The announcement is an historic occasion for Irish education and for the technological higher education sector in particular. It is the logical next step in development of the sector that has proven crucial in Ireland’s economic, civic and regional development, and has massively expanded opportunity and access to higher education, placing Ireland as having one of the highest participation rates in the world. It places the country on an excellent footing to meet the fundamental economic, social and environmental challenges of the decades ahead.

The Government has strongly endorsed the development of Technological Universities in its National Development Plan, Project Ireland 2040. The Plan says that TUs will ‘deepen the talent pool for distinctive regional sectoral clusters and drive applied research and innovation’. This is of particular importance for the West/North West, which has historically lagged the rest of the country in terms of key aspects of economic development.

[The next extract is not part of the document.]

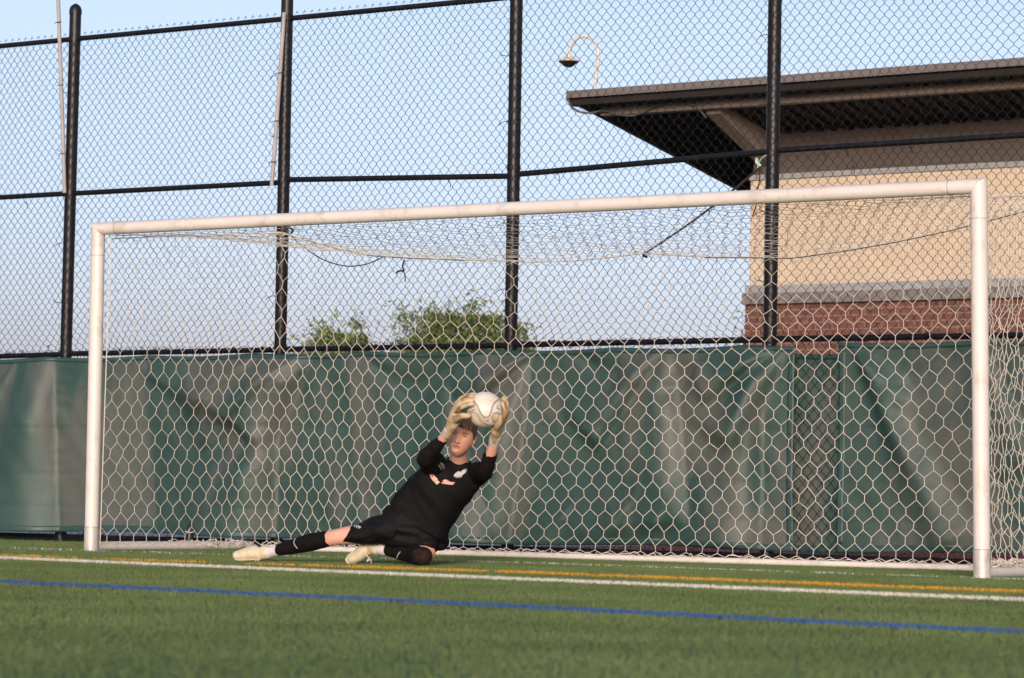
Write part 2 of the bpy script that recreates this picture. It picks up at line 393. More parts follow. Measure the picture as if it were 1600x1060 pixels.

The Taoiseach stressed the importance of the CUA and the TU for the West/North at the national launch of Project Ireland 2040 at IT Sligo on 16 February 2018.

The CUA Chair, Martin Cronin, the Steering Group and the various CUA Working Groups have been paying close attention to the passage of the TU Act and the process of the Dublin consortium. They have been actively planning the CUA’s development towards application for designation as a Technological University with an indicative submission date of late 2019/early 2020.

To date the HEA has allocated €2.12m to the development of the CUA. The institutes have also committed matched funding (of staff time and other expenditure) of approximately €4m. The CUA anticipates further funding through the latest round that will support developmental work to meet the criteria to become a TU, in particular to further enhance staff qualifications, support expanded research activities and develop innovative work-based masters and doctoral research programmes.

IT Sligo is exploring how it can work with its CUA partners in areas such as research, governance, integration of IT services and academic planning. This will involve extensive consultation with internal and external stakeholders, such as students and staff, companies, representative bodies of business and community, and professional bodies. The CUA is also an active member of the World Technological Universities Network (WTUN), a global association founded in 2016 with the purpose of supporting international best practice and collaboration across the world.